Thursday, September 18, 2008

Friend & Friendship

People see the word "friend" and automatically assume it is the same as a "friendship." Little do they know that they are fairly mistaking. To misread such a difference shows the weakness of the human mind. The person who notices this very drastic difference, is one who is rare. For the ability or chance of realizing and going in depth into these two very interchangeable words, takes time and patience. Are some people curious of the difference? Probably not. Do some people even care for it or know their is a difference? Most likely not. To put this out their is my choice and if it's read and understood, then great, but if it's misinterpreted and ignored, even better, because nobody thinks and feels the same way as everyone else. I got this specific idea from the great philosopher, Aristotle himself. I will describe and expand on this great philosopher's ideas. When an individual has a friend, they speak of something so plain and simple, someone who is used for their own beneficial needs. A "friend" is someone who is taken very lightly when not needed for their specific mission.

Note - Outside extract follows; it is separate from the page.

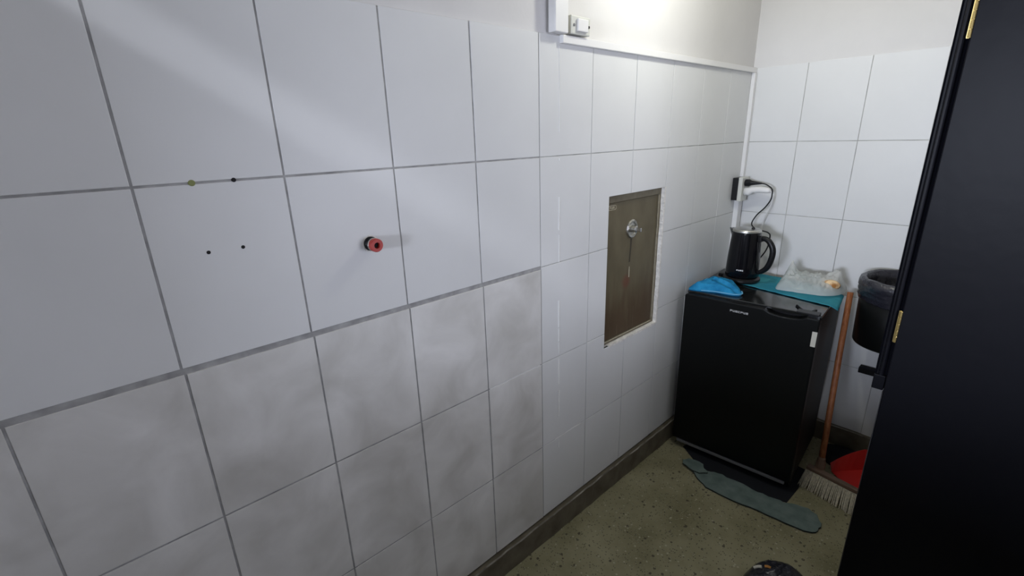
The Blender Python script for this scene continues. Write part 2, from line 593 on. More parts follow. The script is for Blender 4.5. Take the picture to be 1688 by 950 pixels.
# unseen counter-high wall and pier, added to block light from the tiles
bm = box(0.0, 1.40, -0.90, -0.80, 0, 1.17)
add_box(bm, 0.0, 0.40, -0.90, -0.80, 1.17, 2.0)
struct(obj('light_cut_wall', bm, MT_HALL))
bm = box(-0.009, XR, -0.56, -0.48, 1.80, 2.06)        # unseen lintel, then a gap added to shape the light streak, then wall
add_box(bm, -0.009, XR, -0.56, -0.48, 2.155, HC)
unseen_wall_lintel = struct(obj('unseen_wall_lintel', bm, MT_PAINT))
struct(obj('unseen_raised_wall_left', box(-0.12, -0.009, YF - 0.1, -0.48, CEIL + 0.08, HC), MT_HALL))
wall_partition = struct(obj('wall_partition', box(0.885, 0.96, 1.66, YB, 0, CEIL + 0.08), MT_PAINT))


def tile_mesh(w, h, mt, th=0.009, ins=0.0008):
    """one rectangular tile centred on its origin, u = x, v = y, out = z"""
    key = (round(w, 4), round(h, 4), mt.name)
    if key not in tile_mesh.cache:
        bm = prism(rect(-w / 2, w / 2, -h / 2, h / 2), 0, th, inset=ins)
        me = bpy.data.meshes.new('tile')
        bm.normal_update()
        bm.to_mesh(me)
        bm.free()
        me.materials.append(mt)
        tile_mesh.cache[key] = me
    return tile_mesh.cache[key]


tile_mesh.cache = {}
AX_LEFT = Matrix(((0, 0, 1), (1, 0, 0), (0, 1, 0)))      # u -> +y, v -> +z, out -> +x
AX_BACK = Matrix(((1, 0, 0), (0, 0, -1), (0, 1, 0)))     # u -> +x, v -> +z, out -> -y
RT = random.Random(3)


def put_tile(parent, u0, u1, v0, v1, mt, side, proud=0.0):
    o = bpy.data.objects.new('tile', tile_mesh(u1 - u0, v1 - v0, mt))
    COL.objects.link(o)
    o.parent = parent
    uc, vc = (u0 + u1) / 2, (v0 + v1) / 2
    d = -0.009 + proud + RT.uniform(-0.0004, 0.0004)
    if side == 'left':
        o.location = (d, uc, vc)
        R = AX_LEFT
    else:
        o.location = (uc, YB - d, vc)
        R = AX_BACK
    tilt = Matrix.Rotation(RT.uniform(-0.0025, 0.0025), 3, 'X') @ Matrix.Rotation(RT.uniform(-0.0025, 0.0025), 3, 'Y')
    o.rotation_euler = (R @ tilt).to_euler()
    return o


# joints of the left wall
JY = [-0.75 + 0.25 * k for k in range(9)] + [1.25 + 0.25234 * (k - 0) for k in range(1, 6)]
JY = [-0.75, -0.5, -0.25, 0.0, 0.25, 0.5, 0.75, 1.0, 1.25] + [1.25 + 0.25234 * k for k in range(1, 6)]
for i in range(len(JY) - 1):
    y0, y1 = JY[i], JY[i + 1]
    newer = y0 >= 0.99
    for j in range(5):
        z0, z1 = ROW[j], ROW[j + 1]
        marbled = (not newer) and j <= 2
        gy = 0.0021 if not newer else 0.0011
        gz = 0.0022 if not newer else 0.0014
        t, b_, sh = gz, gz, 0.0
        if not newer and j == 2:
            t = 0.0085
        if not newer and j == 3:
            b_ = 0.0045
        if marbled:
            sh = 0.004
        if j == 4:
            t = 0.0
        if j == 0:
            b_ = 0.0
        u0, u1, v0, v1 = y0 + gy + sh, y1 - gy + sh, z0 + b_, z1 - t
        if marbled and abs(y1 - 1.0) < 1e-6:
            u1 = y1 - gy
        mt = MT_MARBLE if marbled else MT_TILE
        # openings for the olive panel
        if u1 > HOLE[0] and u0 < HOLE[1] - 0.01 and v1 > HOLE[2] and v0 < HOLE[3]:
            if u0 < HOLE[0]:
                if v1 > HOLE[3]:      # L: left strip and the top
                    poly = [(u0, v0), (HOLE[0], v0), (HOLE[0], HOLE[3]), (u1, HOLE[3]), (u1, v1), (u0, v1)]
                elif v0 < HOLE[2]:    # L: left strip and the bottom
                    poly = [(u0, v0), (u1, v0), (u1, HOLE[2]), (HOLE[0], HOLE[2]), (HOLE[0], v1), (u0, v1)]
                else:
                    put_tile(wall_left, u0, HOLE[0], v0, v1, mt, 'left')
                    continue
                obj('tile', prism(poly, -0.009, 0, lambda u, v, d: (d, u, v), inset=0.0012), mt, wall_left)
            else:
                if v1 > HOLE[3]:
                    put_tile(wall_left, u0, u1, HOLE[3], v1, mt, 'left')
                elif v0 < HOLE[2]:
                    put_tile(wall_left, u0, u1, v0, HOLE[2], mt, 'left')
            continue
        put_tile(wall_left, u0, u1, v0, v1, mt, 'left', 0.0008 if marbled else 0.0)

# grout beds
obj('grout', box(-0.0095, -0.0013, JY[0], 1.0, 0.113, ROW[5] - 0.003), MT_GROUT_GREY, wall_left)
bm = bmesh.new()
gys, gzs = [1.0, HOLE[0], HOLE[1], YB], [0.113, HOLE[2], HOLE[3], ROW[5] - 0.003]
for i in range(3):
    for j in range(3):
        if not (i == 1 and j == 1):
            add_box(bm, -0.0095, -0.0024, gys[i], gys[i + 1], gzs[j], gzs[j + 1])
obj('grout', bm, MT_GROUT_LIGHT, wall_left)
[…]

They are not wanted around if their "job" is done. To have a friend is such a vague approach. Individuals have many friends, but not many friendships. The idea of the "friend" is to receive satisfaction from that individual for an area and after that, the person is useless after your pleasure has been reached. While on the other hand, their is the likes of a "friendship", which entitles an individual to have the same likeness or need for the other person as they need or like them. Basically it is an equal relationship in all aspects. A "friendship" is a very rare thing to find and have, but when found can only being wonders to one's life. For having a "friend" can only last so long because an individual has many of those, but each for a different reason, while developing a long lasting "friendship" can mean an improvement of one's life and wisdom. The idea is not to only receive satisfaction, but enjoy another individual's presence for any reason it may be. The strength of a "friendship" lasts forever, while the use of a "friend" disappears after their purpose is used up.